Defendants state that their pending Motion raises two issues distinct from those raised before -- Plaintiff's failure to comply with conditions precedent to the dispute resolution process, and newly discovered evidence of fraud. The first issue is untimely, and, in any event has been resolved by the District Court, and the allegations of fraud fail to state a claim under Delaware law. As a result, the Amendments sought are futile,*fn5 and for purposes of the pending Motion to Amend, the Expert Report is irrelevant. The Defendants' Motion to File a Second Amended Answer and Counterclaims will be denied. Insofar as the Expert Report was offered in support of Defendants' Motion to Amend, it follows that Plaintiff's Motion to Strike will be denied as moot. An appropriate Order follows.

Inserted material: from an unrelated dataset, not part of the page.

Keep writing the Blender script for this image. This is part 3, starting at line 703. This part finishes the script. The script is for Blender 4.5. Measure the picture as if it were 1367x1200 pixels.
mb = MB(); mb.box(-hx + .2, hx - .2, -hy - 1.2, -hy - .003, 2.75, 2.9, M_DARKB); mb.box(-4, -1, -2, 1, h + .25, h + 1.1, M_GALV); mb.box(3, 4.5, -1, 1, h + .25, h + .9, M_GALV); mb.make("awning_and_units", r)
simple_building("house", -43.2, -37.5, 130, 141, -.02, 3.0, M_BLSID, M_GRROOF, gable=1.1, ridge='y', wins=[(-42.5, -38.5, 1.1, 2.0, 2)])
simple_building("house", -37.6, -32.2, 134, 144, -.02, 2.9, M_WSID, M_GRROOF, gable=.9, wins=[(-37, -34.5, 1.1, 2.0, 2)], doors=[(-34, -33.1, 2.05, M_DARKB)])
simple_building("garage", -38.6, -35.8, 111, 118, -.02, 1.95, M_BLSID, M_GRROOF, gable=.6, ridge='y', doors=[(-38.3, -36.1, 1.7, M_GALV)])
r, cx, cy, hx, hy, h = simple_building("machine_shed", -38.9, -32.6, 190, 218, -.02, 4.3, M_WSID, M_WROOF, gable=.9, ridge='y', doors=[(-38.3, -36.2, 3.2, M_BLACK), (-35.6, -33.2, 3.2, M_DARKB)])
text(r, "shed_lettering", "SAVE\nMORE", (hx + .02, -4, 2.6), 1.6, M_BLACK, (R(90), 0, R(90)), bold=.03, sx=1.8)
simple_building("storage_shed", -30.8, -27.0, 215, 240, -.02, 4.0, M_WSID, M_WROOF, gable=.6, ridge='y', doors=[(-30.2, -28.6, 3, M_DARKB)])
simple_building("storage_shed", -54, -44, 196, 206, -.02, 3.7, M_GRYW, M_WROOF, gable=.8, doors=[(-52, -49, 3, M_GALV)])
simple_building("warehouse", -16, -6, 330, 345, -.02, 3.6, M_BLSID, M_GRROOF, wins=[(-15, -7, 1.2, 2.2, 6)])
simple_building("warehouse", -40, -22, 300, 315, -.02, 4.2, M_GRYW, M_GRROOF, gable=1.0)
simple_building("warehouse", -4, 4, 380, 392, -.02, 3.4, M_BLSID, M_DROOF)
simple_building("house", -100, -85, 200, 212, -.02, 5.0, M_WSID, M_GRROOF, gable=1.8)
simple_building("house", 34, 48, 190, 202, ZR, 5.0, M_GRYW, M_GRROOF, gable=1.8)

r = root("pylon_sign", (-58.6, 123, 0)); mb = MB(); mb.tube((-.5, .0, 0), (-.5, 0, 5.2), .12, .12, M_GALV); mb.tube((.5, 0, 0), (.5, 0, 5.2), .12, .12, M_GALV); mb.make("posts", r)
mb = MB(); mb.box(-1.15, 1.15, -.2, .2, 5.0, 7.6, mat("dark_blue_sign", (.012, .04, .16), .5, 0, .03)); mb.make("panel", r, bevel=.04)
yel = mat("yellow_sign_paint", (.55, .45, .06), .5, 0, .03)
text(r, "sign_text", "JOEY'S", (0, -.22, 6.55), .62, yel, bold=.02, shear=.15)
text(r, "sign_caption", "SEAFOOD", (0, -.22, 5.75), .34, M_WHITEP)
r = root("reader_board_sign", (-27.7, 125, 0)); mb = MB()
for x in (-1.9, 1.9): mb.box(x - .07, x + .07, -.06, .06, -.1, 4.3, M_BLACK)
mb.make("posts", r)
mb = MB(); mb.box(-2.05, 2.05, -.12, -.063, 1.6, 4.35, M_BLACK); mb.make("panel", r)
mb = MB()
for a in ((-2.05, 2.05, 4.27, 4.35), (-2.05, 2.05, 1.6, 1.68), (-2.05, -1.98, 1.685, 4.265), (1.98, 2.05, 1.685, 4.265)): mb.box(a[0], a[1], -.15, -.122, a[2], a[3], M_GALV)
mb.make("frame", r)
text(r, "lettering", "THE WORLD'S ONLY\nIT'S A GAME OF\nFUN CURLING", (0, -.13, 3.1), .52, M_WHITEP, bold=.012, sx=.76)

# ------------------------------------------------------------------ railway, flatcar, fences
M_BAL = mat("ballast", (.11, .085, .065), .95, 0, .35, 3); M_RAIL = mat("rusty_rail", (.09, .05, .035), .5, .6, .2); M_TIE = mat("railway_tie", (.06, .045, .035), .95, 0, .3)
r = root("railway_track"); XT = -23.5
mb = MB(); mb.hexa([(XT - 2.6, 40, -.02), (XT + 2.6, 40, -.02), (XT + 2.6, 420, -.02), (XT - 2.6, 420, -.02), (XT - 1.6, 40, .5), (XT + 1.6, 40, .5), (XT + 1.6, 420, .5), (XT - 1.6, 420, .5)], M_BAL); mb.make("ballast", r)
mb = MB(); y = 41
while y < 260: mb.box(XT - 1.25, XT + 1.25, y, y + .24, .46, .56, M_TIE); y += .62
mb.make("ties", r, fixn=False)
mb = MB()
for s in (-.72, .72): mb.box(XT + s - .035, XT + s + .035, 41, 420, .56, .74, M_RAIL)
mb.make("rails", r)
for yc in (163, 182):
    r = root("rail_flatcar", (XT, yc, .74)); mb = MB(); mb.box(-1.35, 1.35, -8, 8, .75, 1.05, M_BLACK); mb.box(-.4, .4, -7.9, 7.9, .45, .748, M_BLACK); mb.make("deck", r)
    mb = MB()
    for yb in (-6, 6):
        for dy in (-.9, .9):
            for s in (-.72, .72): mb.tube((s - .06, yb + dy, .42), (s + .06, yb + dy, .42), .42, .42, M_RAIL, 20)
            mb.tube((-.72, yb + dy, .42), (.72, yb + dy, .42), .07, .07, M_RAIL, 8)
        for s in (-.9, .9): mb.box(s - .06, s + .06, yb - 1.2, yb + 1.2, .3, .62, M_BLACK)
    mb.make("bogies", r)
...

In accordance with the Magistrate Judges Act, 28 U.S.C. § 636(b)(1)(A), and Rule 72.C.2 of the Local Rules of Court, the parties are allowed fourteen (14) days from the date of filing of this Order to file an appeal to the District Judge, which includes the basis for objection to this Order. Any party opposing the appeal shall have fourteen (14) days from the date of service of the notice of appeal to respond thereto. Failure to file a timely notice of appeal will constitute a waiver of any appellate rights.